NASA scientists have used thousands of images acquired by the Messenger probe during its first year in orbit around Mercury in order to create a colorful, high-resolution map of the planet, various media outlets reported on Friday.

According to the Daily Mail, the images of Mercury, which appears to be brownish-gray in color when viewed from here on Earth, were taken with eight different color filters in order to enhance the actual variations in color that are linked to the composition and materials on the planet´s surface.

More than 88,000 images were collected by Messenger during its 12-month primary mission, and those images — revealed for the first time at the annual meeting of the American Academy for the Advancement of Science (AAAS) in Boston on February 15 — provide the first-ever 360-degree view of the planet orbiting closest to the sun, said Nick Collins, Science Correspondent with The Telegraph.

“Messenger’s camera has filters that go from the blue to the near-infrared of the spectrum, and we are able to use computer processing to enhance the very subtle but real color differences that are present on Mercury’s surface,” Dr. David Blewett, a Messenger scientist and a member of the Johns Hopkins University Applied Physics Lab, told BBC News.

“The areas that you see that are orange — those are volcanic plains.

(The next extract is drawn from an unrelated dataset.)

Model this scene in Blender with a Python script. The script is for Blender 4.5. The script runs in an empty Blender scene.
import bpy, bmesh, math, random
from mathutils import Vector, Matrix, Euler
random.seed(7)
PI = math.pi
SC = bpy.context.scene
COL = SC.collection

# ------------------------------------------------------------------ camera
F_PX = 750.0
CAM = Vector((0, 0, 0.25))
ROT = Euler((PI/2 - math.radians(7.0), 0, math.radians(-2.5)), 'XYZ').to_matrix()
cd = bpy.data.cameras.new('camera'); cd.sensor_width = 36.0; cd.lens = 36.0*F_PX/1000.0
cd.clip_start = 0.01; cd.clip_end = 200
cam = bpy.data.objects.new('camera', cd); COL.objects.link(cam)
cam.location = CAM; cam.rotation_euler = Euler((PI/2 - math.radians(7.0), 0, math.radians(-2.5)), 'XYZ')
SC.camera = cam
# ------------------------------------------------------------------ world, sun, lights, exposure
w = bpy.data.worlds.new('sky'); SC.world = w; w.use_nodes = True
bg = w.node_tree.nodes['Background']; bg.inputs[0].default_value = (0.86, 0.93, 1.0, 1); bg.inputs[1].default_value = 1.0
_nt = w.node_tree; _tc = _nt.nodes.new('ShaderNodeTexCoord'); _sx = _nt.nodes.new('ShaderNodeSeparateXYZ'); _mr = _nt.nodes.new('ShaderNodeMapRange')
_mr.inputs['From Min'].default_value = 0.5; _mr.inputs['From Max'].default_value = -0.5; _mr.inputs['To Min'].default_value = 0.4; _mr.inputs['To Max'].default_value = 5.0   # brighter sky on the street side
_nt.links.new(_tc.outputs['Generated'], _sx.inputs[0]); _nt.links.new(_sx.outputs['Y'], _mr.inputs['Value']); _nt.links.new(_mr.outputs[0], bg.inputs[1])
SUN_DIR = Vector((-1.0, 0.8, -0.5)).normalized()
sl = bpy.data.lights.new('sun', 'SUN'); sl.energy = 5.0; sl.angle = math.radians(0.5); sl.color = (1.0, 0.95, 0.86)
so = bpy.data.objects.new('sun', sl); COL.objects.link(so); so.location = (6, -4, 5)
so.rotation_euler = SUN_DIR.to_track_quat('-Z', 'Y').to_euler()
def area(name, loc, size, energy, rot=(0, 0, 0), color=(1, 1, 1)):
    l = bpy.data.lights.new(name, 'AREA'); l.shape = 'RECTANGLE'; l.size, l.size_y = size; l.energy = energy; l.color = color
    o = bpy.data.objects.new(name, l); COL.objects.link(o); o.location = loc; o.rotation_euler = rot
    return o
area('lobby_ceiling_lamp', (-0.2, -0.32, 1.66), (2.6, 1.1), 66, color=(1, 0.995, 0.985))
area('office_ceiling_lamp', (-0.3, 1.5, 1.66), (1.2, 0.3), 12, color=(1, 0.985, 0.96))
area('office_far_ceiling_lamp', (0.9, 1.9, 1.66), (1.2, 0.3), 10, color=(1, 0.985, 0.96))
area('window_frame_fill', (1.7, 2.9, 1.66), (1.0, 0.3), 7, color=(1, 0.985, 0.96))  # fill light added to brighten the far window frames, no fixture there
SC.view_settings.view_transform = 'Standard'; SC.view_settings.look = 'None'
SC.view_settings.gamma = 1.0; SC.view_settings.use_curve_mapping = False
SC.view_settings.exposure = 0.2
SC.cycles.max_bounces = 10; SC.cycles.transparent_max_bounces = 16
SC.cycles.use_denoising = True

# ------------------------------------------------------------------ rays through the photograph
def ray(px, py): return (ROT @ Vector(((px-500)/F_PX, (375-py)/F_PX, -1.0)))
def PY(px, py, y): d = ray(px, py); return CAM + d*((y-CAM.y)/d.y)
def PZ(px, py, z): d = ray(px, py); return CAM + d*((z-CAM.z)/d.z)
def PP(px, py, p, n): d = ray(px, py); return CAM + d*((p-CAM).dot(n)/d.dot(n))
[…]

There are some areas that are deep blue that are richer in an opaque mineral which is somewhat mysterious — we don’t really know what that is yet,” he added. “And then you see beautiful light-blue streaks across Mercury’s surface. Those are crater rays formed in impacts when fresh, ground-up rock is strewn across the surface of the planet.”

Thanks to the efforts of the Messenger team, Blewett said that NASA has been able to determine that Mercury is “an oddball planet,” Alok Jha of The Guardian said. The project scientist told those in attendance at the AAAS meeting that, despite being the smallest of the eight planets in our solar system, it is actually the densest.

He added that the internal structure of the planet was different from the other planets, and that the surface composition was “enigmatic” because “it consists of rock types that we don’t have much experience with. It has a global, Earth-like magnetic field, Venus and Mars do not.”

Jha added that Messenger was able to detect the presence of several elements on the planet´s surface, including iron, potassium, and titanium. However, due to the lack of rock samples to study, scientists are unable to determine in which minerals and compounds those elements can be found.